A cooling device includes:

• • the vapor chamber according to any one of appendix 1 to 11 and
    a heat-generating body bonded to the placement region.

According to such a configuration, it is possible to configure a cooling device capable of suppressing expansion of the vapor chamber while cooling the heat-generating body.

Appendix 13

The electronic device includes: the cooling device according to appendix 12.

According to such a configuration, it is possible to achieve the same effect as that of the cooling device, and it is possible to configure an electronic device which can stably operate.

Appendix 14

A wavelength conversion device includes:

• • the cooling device according to appendix 12
  • the heat-generating body is a fluorescent substance that converts the wavelength of incident light and emits fluorescent light and
  • the fluorescent substance is bonded to the placement region using a heat conductive bonding material.

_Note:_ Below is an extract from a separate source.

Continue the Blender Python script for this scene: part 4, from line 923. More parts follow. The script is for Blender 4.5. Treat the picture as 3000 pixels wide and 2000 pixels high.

According to such a configuration, since the fluorescent substance can be stably cooled, it is possible to configure a wavelength conversion device capable of stably emitting fluorescent light.

Appendix 15

A projector includes

• • a light source;
  • the wavelength conversion device according to appendix 14, light incident from the light source acting as excitation light;
  • an image forming device that creates image light from light including the fluorescent light emitted by the fluorescent substance; and
  • a projection optical device that projects the image light.

According to such a configuration, it is possible to achieve the same effects as those of the wavelength conversion device described above, and it is possible to configure a projector that can operate stably.